Así se cerró definitivamente la puerta de la NBA, porque cuando los otros equipos conocieron la respuesta de Hammond, también lo descartaron rápidamente. Los Nets de Erving lo intentarían, nuevamente, en el 73, pensando que tal vez jugar con un rival que Hammond había respetado en las calles podía ser una opción. “Joe fue Magic antes que Magic”, afirmó Lou Carnesseca, dueño de los Nets por aquel entonces. Ni con ese elogio logró convencerlo. Joe volvió a desechar una oferta de tres años para seguir dedicándose a jugar en la calle, vender drogas -a esa altura había heredado el negocio del tío- y quemar el dinero en mujeres, fiestas y más drogas.
De a poco, fue perdiendo su lugar en el mundo del tráfico y del básquet. Y quedando cada vez más solo, en especial cuando el dinero dejó de llegar y no paró de irse, cuando la fama de las canchas ya no alcanzó para darle de comer. Ni para detener a la Policía. Hammond pasó 11 años en distintas prisiones de Estados Unidos y, para cuando salió, ya estaba acabado. En todo sentido. Le quedó la calle, su lugar. Allí pedía limosnas y vivía de lo que le daban aquellos que todavía recordaban lo grande que había sido como jugador.

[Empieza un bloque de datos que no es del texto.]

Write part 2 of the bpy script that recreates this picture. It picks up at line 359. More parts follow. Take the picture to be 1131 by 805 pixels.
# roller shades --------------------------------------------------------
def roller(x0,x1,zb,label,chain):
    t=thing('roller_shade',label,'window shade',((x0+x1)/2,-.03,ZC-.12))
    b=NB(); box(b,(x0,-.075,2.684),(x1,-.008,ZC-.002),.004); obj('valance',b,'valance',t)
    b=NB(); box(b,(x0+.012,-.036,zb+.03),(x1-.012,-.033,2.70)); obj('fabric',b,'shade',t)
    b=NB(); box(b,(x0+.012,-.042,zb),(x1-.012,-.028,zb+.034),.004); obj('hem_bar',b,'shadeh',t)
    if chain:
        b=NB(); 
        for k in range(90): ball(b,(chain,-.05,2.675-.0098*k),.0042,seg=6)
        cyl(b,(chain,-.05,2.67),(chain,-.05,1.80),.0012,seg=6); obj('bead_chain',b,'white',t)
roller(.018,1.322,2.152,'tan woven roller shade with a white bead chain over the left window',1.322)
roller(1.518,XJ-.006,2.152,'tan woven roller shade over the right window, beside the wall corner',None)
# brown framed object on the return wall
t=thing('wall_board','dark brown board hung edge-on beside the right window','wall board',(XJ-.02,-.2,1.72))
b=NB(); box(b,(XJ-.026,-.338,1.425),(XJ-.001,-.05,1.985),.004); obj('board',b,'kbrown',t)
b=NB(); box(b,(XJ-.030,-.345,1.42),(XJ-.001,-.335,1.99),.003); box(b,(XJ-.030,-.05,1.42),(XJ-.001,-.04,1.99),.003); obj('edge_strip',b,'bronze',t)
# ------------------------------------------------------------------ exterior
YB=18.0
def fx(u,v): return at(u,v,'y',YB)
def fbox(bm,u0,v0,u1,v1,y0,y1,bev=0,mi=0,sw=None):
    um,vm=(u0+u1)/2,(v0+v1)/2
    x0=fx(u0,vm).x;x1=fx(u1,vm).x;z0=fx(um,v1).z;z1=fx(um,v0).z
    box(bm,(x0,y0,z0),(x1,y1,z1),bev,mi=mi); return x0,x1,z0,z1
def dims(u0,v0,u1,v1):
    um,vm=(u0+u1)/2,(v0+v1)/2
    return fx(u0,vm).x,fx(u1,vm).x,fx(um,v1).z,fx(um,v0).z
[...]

Dicen que se “limpió”, que a los 73 años anda mejor que nunca, que está recuperado… Todavía hoy se lo puede ver por las calles de Harlem. Todavía lo paran, lo felicitan, le agradecen, les cuentan sus hazañas, sobre todo aquella de los 50 puntos en un segundo tiempo, tarde que él describe “como el show más grande de la Tierra, una historia que es más grande que el mismo básquet”. Asegura no arrepentirse de nada. “Imagino que yo estoy hecho de otra madera de la que están hechas las leyendas, pero lo seguro es que no soy el bastardo que le quisieron hacer creer a la gente que soy”. Una leyenda que vivió y jugó a su manera, como quiso y donde quiso. Y que todavía hoy es recordado como un mito.